TASK STATEMENT:
Pull every line with the word "that" out of the entries below.

[Source data]
----

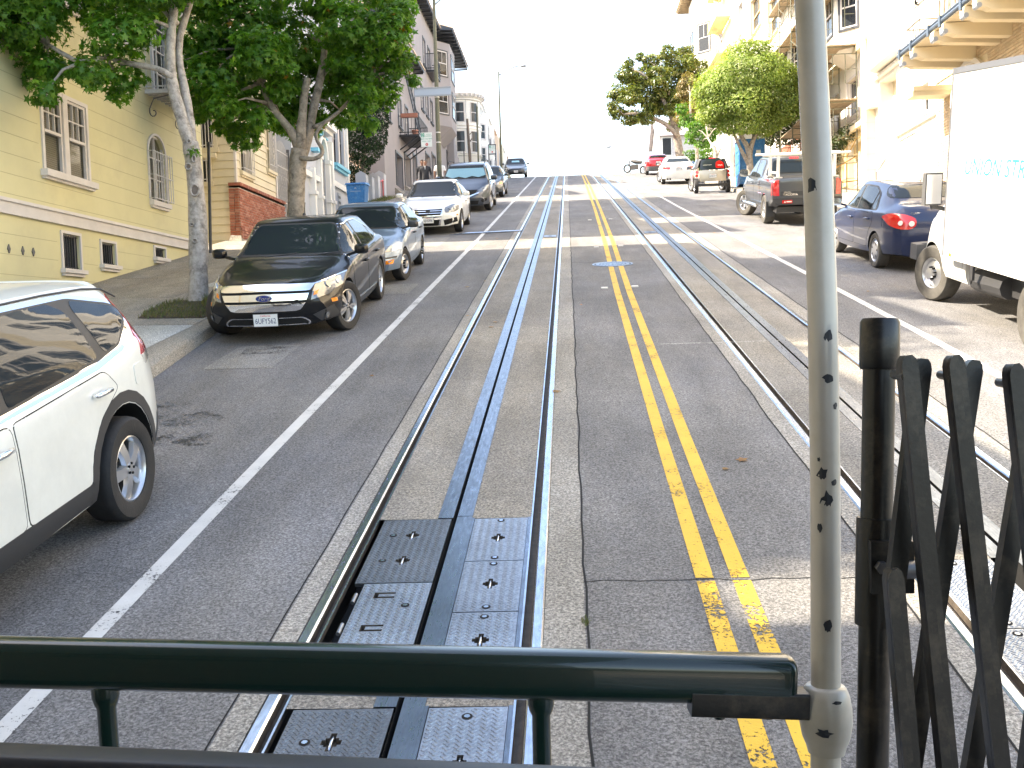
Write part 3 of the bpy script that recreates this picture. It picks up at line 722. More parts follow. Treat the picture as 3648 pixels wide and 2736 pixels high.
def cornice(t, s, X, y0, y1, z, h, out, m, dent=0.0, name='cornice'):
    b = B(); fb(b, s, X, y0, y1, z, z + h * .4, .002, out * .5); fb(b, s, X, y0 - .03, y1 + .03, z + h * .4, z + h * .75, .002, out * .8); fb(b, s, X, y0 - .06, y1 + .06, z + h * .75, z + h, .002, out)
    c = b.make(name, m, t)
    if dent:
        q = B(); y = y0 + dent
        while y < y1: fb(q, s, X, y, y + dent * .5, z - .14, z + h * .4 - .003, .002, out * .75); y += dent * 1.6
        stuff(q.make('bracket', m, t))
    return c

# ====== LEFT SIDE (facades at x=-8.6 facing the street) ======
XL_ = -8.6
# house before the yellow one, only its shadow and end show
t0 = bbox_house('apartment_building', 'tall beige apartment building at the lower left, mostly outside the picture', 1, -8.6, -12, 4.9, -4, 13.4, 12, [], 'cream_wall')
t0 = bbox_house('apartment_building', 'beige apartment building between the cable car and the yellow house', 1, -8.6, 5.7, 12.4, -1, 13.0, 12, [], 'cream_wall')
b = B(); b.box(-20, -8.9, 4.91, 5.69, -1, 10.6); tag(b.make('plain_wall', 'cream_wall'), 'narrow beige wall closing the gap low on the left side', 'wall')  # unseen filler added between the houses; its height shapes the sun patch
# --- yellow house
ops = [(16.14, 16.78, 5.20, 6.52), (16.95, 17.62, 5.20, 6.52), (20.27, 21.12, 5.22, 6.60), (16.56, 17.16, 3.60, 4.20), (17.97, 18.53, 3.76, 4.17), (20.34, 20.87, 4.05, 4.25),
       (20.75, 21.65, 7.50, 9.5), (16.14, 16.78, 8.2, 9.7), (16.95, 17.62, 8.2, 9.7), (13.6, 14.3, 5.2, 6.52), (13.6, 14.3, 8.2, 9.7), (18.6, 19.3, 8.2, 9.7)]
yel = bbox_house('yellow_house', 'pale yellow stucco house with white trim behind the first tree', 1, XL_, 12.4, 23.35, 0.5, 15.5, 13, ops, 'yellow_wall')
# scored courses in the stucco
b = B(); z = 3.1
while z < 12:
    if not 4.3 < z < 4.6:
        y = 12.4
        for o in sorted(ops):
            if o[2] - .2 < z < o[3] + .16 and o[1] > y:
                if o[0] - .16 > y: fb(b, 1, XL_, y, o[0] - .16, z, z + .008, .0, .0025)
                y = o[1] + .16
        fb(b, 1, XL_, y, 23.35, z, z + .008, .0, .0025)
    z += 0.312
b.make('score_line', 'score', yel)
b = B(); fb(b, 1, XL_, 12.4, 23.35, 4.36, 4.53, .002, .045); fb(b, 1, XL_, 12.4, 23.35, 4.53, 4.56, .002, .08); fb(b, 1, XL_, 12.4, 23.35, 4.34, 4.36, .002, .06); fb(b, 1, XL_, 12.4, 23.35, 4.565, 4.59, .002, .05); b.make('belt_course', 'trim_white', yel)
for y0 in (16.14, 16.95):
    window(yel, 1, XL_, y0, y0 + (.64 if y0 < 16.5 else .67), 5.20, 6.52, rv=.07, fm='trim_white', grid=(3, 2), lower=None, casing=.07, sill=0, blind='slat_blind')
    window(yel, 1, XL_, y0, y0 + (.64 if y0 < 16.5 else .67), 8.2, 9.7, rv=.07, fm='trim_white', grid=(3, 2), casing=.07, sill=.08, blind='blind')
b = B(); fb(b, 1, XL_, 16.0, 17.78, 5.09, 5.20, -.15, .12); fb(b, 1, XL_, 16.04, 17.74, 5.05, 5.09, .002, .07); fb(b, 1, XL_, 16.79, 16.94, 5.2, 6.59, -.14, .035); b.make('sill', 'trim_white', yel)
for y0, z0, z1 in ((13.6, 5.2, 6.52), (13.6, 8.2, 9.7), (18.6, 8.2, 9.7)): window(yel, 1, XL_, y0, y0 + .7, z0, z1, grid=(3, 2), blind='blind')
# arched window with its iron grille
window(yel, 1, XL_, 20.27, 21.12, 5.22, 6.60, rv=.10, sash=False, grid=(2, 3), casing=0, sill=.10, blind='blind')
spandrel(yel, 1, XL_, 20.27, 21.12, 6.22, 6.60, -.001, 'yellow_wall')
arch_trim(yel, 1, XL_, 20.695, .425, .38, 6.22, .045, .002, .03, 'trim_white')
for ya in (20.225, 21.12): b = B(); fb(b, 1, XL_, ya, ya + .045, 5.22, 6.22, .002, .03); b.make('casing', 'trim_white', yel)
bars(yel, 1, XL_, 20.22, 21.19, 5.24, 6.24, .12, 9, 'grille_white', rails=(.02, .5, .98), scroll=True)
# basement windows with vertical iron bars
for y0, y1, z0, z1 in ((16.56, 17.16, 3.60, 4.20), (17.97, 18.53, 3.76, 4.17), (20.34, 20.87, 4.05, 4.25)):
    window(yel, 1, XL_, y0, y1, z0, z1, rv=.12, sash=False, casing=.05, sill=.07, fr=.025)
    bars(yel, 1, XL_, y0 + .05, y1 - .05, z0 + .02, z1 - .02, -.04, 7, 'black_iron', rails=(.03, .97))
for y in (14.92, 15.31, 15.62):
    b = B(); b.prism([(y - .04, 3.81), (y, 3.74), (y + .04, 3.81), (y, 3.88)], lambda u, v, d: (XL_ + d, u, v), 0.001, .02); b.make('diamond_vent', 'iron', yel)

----

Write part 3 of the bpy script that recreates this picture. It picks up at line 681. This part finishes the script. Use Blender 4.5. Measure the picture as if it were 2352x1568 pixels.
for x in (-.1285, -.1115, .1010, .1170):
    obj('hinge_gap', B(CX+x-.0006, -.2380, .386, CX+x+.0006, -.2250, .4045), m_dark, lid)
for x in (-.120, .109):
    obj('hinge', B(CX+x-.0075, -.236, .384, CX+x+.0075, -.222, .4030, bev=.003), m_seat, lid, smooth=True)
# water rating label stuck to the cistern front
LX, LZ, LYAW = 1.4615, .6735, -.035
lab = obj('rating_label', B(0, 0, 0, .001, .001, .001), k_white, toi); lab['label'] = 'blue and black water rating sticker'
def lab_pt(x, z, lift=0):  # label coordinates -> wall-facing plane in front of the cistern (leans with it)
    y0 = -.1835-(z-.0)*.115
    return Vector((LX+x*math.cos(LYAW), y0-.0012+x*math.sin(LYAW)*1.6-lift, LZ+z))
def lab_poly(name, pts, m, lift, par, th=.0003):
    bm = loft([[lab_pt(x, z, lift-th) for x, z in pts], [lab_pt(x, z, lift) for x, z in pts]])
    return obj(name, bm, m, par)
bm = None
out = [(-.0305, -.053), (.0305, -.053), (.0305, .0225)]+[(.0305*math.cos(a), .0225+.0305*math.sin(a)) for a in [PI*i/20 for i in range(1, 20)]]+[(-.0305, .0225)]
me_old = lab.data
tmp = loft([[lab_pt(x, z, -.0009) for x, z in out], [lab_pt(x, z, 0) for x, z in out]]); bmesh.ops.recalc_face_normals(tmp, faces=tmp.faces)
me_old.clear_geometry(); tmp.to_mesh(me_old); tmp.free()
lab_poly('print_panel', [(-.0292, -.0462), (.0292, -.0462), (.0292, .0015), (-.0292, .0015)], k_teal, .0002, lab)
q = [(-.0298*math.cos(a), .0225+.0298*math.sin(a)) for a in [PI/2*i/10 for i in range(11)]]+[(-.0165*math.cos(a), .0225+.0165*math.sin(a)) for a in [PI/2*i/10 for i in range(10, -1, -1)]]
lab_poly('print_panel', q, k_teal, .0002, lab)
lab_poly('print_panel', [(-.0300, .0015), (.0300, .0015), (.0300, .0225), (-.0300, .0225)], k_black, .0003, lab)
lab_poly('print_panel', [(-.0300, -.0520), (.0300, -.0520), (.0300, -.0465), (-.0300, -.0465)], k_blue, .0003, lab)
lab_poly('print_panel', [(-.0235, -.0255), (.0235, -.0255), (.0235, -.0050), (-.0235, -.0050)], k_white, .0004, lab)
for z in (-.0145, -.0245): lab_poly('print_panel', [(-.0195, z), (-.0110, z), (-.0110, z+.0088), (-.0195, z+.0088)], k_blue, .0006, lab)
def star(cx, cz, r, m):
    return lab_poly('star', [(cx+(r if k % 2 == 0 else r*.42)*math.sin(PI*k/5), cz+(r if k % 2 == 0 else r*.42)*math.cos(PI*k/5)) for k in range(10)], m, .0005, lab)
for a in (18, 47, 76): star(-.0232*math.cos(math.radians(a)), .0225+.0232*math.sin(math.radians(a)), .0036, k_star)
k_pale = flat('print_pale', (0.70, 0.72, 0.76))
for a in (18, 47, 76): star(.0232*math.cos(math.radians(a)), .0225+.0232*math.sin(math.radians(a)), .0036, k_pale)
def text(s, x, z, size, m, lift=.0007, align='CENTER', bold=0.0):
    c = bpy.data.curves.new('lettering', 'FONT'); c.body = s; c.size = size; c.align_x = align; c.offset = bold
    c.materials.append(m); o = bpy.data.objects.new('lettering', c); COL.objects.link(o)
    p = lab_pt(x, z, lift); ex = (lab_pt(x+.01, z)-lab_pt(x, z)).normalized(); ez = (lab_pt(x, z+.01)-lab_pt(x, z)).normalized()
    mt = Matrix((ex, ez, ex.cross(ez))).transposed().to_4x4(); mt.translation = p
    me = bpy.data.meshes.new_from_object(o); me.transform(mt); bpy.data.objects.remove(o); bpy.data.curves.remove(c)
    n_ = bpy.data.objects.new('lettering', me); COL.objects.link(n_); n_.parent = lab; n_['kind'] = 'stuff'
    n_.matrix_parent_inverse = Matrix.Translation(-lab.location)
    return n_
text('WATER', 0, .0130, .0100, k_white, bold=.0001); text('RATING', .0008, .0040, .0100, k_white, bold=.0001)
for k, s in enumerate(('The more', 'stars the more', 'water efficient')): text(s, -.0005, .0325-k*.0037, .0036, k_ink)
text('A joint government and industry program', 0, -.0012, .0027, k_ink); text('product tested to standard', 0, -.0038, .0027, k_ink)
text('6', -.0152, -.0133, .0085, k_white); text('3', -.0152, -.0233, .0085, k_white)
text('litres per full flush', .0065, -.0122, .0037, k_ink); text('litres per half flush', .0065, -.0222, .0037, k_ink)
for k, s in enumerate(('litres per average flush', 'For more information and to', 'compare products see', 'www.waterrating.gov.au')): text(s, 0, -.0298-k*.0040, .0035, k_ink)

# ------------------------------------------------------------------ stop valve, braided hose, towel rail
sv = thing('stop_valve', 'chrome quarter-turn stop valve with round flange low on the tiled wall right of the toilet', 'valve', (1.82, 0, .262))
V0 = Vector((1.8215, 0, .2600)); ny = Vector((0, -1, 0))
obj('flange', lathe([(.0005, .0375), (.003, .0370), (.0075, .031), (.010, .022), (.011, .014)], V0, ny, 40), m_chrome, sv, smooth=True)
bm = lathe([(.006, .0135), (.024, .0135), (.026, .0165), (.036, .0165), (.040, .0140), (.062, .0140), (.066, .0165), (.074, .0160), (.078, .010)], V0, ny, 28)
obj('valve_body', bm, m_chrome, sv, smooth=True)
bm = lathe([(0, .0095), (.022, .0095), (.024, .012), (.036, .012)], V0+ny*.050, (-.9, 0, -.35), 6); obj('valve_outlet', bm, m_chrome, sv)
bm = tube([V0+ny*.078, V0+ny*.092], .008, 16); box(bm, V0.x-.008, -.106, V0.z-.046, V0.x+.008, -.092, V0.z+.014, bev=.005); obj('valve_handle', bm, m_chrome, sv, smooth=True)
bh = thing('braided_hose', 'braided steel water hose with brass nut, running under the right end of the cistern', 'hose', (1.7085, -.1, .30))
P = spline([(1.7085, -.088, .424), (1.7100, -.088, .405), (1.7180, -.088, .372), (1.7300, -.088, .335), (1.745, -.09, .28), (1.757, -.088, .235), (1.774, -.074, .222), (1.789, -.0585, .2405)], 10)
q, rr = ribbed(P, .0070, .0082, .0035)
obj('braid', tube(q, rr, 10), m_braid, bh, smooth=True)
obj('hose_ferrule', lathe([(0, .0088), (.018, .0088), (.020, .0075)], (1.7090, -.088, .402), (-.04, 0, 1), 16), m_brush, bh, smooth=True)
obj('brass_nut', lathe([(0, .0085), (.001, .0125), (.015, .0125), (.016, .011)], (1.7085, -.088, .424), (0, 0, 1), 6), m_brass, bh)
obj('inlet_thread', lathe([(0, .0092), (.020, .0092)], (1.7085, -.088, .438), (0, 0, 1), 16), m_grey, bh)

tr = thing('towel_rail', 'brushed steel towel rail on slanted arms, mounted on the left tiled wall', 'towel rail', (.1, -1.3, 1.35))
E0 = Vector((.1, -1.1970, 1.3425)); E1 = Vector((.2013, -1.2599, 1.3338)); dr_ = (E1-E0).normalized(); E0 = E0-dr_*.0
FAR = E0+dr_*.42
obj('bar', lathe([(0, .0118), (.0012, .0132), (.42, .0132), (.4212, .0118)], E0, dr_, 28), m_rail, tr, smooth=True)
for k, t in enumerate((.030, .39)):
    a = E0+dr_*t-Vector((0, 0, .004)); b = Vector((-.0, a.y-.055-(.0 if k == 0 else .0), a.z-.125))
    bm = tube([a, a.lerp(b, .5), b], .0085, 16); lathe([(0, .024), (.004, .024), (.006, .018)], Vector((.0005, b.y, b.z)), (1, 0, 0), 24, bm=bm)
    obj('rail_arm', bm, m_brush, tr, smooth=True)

----

SOLUTION FOR THIS EXERCISE:
Write part 3 of the bpy script that recreates this picture. It picks up at line 722. More parts follow. Treat the picture as 3648 pixels wide and 2736 pixels high.
Write part 3 of the bpy script that recreates this picture. It picks up at line 681. This part finishes the script. Use Blender 4.5. Measure the picture as if it were 2352x1568 pixels.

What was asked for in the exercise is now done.